● **Data excerpt**

□ □ □

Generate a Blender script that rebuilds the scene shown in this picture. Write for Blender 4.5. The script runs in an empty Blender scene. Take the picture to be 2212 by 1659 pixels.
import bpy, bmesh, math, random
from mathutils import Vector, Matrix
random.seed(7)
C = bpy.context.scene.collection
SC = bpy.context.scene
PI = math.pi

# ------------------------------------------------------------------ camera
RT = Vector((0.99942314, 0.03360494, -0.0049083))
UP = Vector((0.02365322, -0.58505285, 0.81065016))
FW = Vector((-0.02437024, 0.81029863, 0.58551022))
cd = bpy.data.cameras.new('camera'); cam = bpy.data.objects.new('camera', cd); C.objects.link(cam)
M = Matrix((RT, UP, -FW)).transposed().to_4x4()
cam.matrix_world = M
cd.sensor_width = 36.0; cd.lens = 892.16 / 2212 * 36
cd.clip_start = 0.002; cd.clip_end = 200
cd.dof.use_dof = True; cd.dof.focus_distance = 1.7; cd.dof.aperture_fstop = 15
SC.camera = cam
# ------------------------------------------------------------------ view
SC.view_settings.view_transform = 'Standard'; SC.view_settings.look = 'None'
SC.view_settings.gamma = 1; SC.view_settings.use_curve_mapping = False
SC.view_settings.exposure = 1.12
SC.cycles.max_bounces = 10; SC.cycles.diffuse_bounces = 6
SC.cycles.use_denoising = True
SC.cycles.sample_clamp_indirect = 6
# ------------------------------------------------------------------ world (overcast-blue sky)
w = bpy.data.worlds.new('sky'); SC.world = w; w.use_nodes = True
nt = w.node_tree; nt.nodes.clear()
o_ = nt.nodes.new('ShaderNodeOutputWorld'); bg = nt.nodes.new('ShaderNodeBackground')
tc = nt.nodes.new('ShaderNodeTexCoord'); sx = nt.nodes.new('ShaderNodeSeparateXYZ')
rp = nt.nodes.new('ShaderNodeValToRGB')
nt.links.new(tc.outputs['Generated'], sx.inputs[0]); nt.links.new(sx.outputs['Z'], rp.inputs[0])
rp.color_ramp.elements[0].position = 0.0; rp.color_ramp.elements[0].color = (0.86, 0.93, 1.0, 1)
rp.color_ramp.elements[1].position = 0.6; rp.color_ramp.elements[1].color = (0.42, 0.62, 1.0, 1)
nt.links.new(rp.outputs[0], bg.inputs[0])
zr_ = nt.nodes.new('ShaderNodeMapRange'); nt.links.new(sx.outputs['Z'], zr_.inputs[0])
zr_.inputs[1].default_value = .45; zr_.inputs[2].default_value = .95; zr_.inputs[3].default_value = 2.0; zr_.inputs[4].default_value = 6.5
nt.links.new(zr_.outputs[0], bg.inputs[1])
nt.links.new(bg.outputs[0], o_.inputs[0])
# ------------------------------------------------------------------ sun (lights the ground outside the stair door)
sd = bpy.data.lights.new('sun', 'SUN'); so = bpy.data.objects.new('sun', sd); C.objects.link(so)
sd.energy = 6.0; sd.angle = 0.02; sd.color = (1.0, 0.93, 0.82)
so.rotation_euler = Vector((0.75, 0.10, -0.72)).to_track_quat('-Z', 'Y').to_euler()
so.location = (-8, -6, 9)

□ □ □

● **Problem requirements**
In the listing above, reproduce the first line and each one after it through the line that contains "PI = math.pi".

● **Final result**
Generate a Blender script that rebuilds the scene shown in this picture. Write for Blender 4.5. The script runs in an empty Blender scene. Take the picture to be 2212 by 1659 pixels.
import bpy, bmesh, math, random
from mathutils import Vector, Matrix
random.seed(7)
C = bpy.context.scene.collection
SC = bpy.context.scene
PI = math.pi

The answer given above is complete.